Mohamed Saleh, a Libyan student in Tunisia, recounts his journey from his hometown of Zawiya to his university in Tunis: “It used to be an easy trip; sometimes I would spend the weekend in Zawiya and go back to school on Monday. Now it is a total mess if I want to travel both ways. Planes are usually packed, with lots of delays and cancellations. It leaves the land road as an alternative, but that is dangerous now, and very long (around ten hours), and border customs are unpredictable, with last minute rules often imposed.”

The economic crisis contributes to the woes of a nation already in distress from a lack of security and basic necessities. Libya’s central bank has been drained of cash, as oil production is at its lowest levels and the influx of cash from Libya’s state institutions abroad is blocked by embargo. Informal trade, on the other hand, is booming because of subsidised goods that are bought up and then sold at competitive prices in the internal and external markets. Subsidies are becoming a heavy burden on the Tripoli government, which is now considering cutting all subsidies. This is not only a retrenchment necessitated by war but also a requirement imposed by international institutions since Libya was a unified country in a transitional process.

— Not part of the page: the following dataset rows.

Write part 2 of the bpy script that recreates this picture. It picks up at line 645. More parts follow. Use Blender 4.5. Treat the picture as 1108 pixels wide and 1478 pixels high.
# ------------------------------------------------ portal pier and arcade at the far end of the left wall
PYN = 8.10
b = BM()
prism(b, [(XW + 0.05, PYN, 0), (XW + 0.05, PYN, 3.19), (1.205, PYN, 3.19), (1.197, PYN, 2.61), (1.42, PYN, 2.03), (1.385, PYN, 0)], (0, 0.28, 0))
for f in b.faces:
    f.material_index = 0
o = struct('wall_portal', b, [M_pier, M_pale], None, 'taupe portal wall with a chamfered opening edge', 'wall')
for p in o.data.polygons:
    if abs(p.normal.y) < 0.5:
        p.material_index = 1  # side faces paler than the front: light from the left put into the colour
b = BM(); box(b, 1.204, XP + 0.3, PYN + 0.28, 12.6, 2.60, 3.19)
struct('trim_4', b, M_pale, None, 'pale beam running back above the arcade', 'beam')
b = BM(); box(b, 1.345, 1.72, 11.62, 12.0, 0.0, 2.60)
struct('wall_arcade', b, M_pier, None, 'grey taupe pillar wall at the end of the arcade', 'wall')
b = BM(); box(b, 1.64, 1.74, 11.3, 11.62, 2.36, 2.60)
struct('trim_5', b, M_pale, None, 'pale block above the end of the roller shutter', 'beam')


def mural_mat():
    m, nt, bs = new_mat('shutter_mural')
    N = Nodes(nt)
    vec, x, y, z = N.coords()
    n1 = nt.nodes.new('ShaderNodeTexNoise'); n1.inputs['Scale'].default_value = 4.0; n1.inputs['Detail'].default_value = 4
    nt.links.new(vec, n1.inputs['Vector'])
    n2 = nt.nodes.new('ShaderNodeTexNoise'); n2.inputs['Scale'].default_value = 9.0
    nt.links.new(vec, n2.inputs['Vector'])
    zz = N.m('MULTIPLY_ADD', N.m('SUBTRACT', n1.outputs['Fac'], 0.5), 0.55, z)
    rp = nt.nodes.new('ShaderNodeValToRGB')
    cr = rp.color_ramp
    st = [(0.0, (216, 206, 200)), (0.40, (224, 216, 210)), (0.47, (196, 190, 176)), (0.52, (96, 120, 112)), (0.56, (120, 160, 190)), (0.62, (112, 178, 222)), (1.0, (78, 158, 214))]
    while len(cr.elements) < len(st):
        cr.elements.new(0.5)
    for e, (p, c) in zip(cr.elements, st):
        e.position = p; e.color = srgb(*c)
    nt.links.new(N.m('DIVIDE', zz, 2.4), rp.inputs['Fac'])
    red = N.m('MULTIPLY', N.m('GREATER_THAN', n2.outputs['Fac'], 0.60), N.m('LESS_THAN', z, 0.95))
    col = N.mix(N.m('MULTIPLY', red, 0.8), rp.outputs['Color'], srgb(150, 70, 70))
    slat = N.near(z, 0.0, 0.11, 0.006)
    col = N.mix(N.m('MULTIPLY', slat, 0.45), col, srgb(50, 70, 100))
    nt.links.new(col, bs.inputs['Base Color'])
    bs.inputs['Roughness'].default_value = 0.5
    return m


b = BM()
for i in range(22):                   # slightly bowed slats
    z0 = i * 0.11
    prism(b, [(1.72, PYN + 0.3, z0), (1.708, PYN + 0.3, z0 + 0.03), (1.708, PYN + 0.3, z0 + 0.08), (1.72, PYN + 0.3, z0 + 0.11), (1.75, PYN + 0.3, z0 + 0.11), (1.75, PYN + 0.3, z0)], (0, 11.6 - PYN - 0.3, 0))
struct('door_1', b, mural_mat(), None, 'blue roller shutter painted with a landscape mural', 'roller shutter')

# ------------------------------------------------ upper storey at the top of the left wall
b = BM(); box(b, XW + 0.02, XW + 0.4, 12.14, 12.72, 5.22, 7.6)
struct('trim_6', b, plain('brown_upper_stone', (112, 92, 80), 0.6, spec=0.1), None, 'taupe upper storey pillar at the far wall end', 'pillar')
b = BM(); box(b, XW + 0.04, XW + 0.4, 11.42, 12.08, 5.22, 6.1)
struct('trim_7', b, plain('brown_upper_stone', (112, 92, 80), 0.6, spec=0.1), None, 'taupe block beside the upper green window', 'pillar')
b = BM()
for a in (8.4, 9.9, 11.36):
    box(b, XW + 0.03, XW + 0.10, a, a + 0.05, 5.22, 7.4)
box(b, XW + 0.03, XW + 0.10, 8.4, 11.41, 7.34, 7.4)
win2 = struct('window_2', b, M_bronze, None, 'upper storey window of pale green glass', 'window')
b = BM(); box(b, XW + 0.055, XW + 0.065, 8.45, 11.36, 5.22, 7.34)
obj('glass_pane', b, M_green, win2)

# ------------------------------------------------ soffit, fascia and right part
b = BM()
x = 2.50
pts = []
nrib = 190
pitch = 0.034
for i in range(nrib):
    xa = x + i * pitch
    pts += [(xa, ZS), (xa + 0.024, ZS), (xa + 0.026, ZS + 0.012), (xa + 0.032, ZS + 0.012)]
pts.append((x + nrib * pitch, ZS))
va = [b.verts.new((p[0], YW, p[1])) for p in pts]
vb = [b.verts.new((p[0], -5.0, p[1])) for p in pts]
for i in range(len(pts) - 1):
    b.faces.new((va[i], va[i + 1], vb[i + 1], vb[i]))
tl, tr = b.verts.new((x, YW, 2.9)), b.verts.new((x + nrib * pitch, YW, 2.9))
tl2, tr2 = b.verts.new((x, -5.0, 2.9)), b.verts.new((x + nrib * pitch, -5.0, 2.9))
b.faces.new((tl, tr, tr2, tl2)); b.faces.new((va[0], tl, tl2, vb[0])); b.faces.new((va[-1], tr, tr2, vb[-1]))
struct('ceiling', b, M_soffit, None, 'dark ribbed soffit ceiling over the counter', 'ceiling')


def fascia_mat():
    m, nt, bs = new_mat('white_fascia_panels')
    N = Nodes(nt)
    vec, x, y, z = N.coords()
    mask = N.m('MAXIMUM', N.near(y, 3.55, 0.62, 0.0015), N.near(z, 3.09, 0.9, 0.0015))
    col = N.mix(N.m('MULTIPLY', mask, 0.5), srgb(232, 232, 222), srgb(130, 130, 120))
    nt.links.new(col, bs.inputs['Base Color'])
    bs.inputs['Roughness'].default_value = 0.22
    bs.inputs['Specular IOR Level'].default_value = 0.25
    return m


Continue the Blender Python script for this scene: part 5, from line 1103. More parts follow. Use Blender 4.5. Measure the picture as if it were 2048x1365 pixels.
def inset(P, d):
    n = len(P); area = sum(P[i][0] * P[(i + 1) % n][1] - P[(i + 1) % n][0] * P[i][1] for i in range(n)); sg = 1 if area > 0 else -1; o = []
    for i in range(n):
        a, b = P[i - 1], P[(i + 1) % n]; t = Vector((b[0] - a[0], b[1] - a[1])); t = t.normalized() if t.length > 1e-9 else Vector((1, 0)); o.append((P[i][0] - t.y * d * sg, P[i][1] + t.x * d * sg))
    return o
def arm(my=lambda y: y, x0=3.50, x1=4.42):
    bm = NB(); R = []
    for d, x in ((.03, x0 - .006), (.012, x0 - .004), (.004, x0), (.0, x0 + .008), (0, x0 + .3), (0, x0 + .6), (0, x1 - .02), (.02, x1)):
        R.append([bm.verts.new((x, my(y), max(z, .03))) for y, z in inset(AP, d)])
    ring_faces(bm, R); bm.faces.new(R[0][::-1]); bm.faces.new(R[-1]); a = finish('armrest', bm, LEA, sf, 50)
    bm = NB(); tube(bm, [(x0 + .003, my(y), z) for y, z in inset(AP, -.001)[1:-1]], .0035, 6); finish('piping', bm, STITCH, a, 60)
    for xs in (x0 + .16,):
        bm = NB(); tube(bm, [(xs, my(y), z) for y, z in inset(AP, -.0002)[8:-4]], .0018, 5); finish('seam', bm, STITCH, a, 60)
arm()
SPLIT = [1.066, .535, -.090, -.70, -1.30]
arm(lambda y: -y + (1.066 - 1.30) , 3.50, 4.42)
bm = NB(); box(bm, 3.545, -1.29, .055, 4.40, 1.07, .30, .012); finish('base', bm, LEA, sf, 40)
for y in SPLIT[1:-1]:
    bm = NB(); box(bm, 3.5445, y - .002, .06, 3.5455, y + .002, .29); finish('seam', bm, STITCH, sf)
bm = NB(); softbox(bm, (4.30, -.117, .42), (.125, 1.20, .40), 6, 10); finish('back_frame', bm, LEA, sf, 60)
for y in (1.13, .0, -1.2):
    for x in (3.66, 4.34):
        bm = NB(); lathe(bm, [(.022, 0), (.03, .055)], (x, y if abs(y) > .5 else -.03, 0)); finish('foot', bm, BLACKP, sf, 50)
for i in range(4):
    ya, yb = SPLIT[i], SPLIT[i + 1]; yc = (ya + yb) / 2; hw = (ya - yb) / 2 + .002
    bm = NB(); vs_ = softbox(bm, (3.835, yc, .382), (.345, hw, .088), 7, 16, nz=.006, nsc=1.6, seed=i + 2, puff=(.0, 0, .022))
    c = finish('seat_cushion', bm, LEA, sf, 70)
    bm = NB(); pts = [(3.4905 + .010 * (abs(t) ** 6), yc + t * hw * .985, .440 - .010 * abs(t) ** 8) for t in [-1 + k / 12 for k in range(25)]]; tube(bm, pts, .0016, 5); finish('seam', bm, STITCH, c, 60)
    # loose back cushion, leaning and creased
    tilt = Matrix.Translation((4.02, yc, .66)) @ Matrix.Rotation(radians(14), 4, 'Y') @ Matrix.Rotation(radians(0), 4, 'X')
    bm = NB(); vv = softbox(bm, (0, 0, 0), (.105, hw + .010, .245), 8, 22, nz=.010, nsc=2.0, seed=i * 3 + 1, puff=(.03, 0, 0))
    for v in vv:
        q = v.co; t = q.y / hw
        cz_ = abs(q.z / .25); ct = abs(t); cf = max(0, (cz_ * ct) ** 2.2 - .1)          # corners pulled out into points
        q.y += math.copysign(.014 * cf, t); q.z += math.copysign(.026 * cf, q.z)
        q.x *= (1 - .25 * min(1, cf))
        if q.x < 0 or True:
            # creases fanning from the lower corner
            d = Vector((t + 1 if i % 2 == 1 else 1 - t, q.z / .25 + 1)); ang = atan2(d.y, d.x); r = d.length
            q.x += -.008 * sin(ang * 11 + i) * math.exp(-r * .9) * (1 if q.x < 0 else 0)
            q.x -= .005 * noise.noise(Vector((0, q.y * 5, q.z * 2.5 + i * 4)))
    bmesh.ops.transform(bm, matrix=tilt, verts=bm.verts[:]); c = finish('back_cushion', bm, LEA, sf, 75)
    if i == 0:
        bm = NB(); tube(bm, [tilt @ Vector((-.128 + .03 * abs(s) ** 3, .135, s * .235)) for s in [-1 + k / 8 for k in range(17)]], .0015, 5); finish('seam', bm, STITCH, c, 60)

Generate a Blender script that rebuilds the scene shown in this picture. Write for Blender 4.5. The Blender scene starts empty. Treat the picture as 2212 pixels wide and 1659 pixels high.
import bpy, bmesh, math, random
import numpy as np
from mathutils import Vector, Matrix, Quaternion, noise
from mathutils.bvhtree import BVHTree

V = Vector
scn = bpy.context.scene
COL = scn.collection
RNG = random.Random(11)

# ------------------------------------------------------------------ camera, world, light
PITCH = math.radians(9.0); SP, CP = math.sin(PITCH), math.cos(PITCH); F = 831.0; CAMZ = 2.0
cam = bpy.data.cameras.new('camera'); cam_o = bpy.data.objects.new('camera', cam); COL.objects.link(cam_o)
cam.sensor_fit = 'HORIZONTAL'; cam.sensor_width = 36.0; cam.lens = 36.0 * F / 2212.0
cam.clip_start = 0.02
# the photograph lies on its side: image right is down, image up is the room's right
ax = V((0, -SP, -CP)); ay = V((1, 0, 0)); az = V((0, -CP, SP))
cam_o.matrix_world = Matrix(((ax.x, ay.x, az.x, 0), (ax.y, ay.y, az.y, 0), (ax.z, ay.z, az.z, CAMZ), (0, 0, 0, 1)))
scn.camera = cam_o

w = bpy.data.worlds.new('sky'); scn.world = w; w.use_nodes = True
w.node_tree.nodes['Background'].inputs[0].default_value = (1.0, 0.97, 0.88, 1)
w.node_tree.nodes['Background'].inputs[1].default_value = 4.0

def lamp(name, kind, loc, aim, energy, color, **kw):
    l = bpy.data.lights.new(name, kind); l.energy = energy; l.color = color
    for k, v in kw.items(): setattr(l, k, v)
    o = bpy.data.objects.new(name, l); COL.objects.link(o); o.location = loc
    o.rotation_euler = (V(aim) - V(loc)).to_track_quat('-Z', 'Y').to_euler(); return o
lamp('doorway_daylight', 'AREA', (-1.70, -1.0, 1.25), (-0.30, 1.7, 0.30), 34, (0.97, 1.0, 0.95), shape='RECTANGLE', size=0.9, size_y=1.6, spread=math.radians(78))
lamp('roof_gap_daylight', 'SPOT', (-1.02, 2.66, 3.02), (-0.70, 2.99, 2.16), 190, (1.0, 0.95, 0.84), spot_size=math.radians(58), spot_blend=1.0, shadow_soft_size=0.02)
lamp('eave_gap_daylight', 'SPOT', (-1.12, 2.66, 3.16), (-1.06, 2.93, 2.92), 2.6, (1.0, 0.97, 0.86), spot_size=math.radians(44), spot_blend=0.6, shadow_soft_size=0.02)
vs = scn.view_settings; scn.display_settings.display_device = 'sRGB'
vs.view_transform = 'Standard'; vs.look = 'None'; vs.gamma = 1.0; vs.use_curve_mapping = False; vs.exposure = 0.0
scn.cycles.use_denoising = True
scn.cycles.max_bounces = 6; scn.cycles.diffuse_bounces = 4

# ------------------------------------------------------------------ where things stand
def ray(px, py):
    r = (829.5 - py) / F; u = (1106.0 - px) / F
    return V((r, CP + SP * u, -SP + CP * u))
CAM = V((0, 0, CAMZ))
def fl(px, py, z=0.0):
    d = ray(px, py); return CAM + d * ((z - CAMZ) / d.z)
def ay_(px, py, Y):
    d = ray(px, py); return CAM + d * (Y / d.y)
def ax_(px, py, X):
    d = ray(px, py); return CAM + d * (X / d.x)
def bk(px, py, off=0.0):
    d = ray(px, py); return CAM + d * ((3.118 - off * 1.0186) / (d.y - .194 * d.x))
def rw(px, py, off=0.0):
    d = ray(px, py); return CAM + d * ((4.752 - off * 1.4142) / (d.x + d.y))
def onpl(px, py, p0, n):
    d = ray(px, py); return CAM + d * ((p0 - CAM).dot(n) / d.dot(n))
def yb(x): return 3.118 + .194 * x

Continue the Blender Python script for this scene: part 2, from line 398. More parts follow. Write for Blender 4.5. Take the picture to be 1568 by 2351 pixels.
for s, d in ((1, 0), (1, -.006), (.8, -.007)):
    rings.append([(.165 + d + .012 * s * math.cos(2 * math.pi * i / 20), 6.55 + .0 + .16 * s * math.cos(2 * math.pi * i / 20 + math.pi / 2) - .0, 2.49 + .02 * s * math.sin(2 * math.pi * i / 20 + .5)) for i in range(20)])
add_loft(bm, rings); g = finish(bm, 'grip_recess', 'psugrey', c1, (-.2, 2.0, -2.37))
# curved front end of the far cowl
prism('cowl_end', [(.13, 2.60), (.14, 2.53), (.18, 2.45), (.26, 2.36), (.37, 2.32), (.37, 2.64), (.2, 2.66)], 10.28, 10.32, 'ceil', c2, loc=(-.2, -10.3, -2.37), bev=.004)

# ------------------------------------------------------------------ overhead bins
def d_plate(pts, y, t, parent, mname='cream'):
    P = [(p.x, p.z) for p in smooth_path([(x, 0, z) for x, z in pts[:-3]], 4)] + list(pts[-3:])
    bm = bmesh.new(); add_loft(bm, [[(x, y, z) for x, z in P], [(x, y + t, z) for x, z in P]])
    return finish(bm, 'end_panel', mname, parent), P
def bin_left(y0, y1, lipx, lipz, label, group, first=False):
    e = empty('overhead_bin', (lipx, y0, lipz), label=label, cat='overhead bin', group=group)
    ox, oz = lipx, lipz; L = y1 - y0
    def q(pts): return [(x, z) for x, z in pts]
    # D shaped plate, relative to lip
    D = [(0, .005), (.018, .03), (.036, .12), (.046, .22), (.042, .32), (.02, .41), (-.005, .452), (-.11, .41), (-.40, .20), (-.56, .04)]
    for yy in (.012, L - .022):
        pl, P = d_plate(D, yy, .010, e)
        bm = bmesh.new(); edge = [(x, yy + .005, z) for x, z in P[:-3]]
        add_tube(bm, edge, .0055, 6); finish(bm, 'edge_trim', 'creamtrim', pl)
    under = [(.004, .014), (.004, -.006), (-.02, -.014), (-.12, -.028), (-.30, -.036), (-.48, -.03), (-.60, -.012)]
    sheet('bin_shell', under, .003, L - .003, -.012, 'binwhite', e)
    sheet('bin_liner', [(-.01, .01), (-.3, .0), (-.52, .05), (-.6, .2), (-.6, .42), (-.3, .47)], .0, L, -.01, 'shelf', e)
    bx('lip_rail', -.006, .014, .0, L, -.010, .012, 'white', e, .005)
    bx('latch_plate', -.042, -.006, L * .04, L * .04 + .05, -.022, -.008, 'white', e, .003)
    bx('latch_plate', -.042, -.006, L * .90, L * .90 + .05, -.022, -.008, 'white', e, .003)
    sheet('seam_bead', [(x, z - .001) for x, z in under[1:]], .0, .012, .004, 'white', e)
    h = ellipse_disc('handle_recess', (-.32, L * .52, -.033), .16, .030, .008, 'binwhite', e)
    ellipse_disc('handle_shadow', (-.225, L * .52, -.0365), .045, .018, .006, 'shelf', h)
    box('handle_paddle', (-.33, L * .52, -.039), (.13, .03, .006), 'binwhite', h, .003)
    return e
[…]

Issues in the central bank are affecting other banks, as well as salaries. A university professor who also directs an NGO in Tripoli recounts how money transfers from abroad are taking weeks, and sometimes months, to arrive. This is partly the result of the central authorities’ suspicion—Tripoli wants to track every penny, in order to counter terrorism and narcotrafficking—but there is also inefficiency and confusion throughout the banking system. The professor has been waiting for two months for his public salary to arrive.

Living in Libya in 2015 is a daily struggle; no one knows what the next day will bring. Every time the United Nations announces that an agreement has been reached, the pact immediately falls apart.